Conversely, only 29% of tea-party supporters have just a high-school education
or less, versus 47% for all adults.
Although
some tea-party supporters are libertarian, most are not. The Public Religion
Research Institute found that fully 47% regard themselves as members of the
Christian right, and 55% believe that America is a Christian nation today—not
just in the past. On hot-button social issues such as abortion and same-sex
marriage, tea partiers are aligned with social conservatives. Seventy-one
percent of tea-party supporters regard themselves as conservatives.
Nor,
finally, is the tea party an independent outside force putting pressure on
Republicans, according to the survey. Fully 76% of its supporters either
identify with or lean toward the Republican Party.

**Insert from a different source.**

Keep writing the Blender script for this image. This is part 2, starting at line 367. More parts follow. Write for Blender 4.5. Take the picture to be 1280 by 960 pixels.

Rather, they are a dissident
reform movement within the party, determined to move it back toward true
conservatism after what they see as the apostasies of the Bush years and the
outrages of the Obama administration.
Many
tea-party supporters are small businessmen who see taxes and regulations as
direct threats to their livelihood. Unlike establishment Republicans who see
potential gains from government programs such as infrastructure funding, these
tea partiers regard most government spending as a deadweight loss. Because many
of them run low-wage businesses on narrow margins, they believe that they have
no choice but to fight measures, such as ObamaCare, that reduce their
flexibility and raise their costs—measures to which large corporations with
deeper pockets can adjust.
It’s no
coincidence that the strengthening influence of the tea party is driving a
wedge between corporate America and the Republican Party. It’s hard to see how
the U.S. can govern itself unless corporate America pushes the Republican
establishment to fight back against the tea party—or switches sides.
Galston is saying that Jacksonians must be crushed and marginalized for America to function, meaning America 2.0, the blue model, and moving America toward socialism.